Presenting at ICPS2019: Curiosity, Emotion and Word Acquisition; Deal with Null Results

In March 2019, lab members Marina Bazhydai, Priya Silverstein, and Shirly Ma presented their most recent work at the ICPS2019 (International Congress of Psychological Society) in Paris.

Priya held a symposium ‘What Can You Do with Nothing? Informative Null Results in Hard-to-Reach Populations’. Three talks in the symposium introduced the effective solutions when you get null results in your research. Priya give a talk titled ‘Theoretical and Methodological Implications of Null Results in Replication Studies’.

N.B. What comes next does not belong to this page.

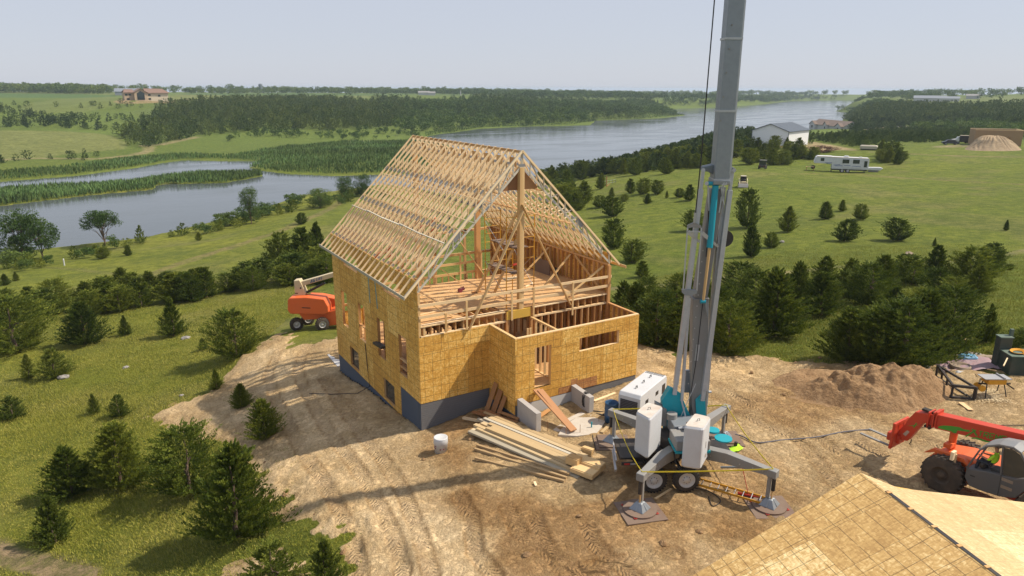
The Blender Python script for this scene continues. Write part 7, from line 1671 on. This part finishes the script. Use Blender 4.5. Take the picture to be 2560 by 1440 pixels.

A brief introduction of the symposium: In hard-to-reach populations, it is especially difficult and time consuming to collect data, resulting in smaller sample sizes and inconclusive results. Therefore it is particularly important to understand what null results can mean. We discuss results from our own experimental data and how meta-analyses and Bayes factors can increase informativeness.

 

 

 

Marina presented a poster titled ‘Epistemic Curiosity in Social Learning: Infants’ Active Information Seeking in Situations of Referential Uncertainty‘:

Poster description: the present study revealed that 12-months-olds reliably identify knowledgeable social partners and actively use social referencing to selectively request information from them. Social learning process thus enables infants’ epistemic curiosity aimed at closing the information gap and achieving their goals with the help of others.

 

 

 

 

Shirly also presented a poster titled ‘Asymmetric Emotion Perception in Toddlers’ Word Learning: Evidence for a Negativity Bias

Poster description: we presented toddlers with a word learning task: an experimenter spoke in emotionally positive, negative or neutral tones. Eye tracking revealed that during training, toddlers looked more at neutrally labeled objects. At test, they showed retention of negatively and neutrally labeled objects. Perceived negative emotions influence learning novel word-object mappings.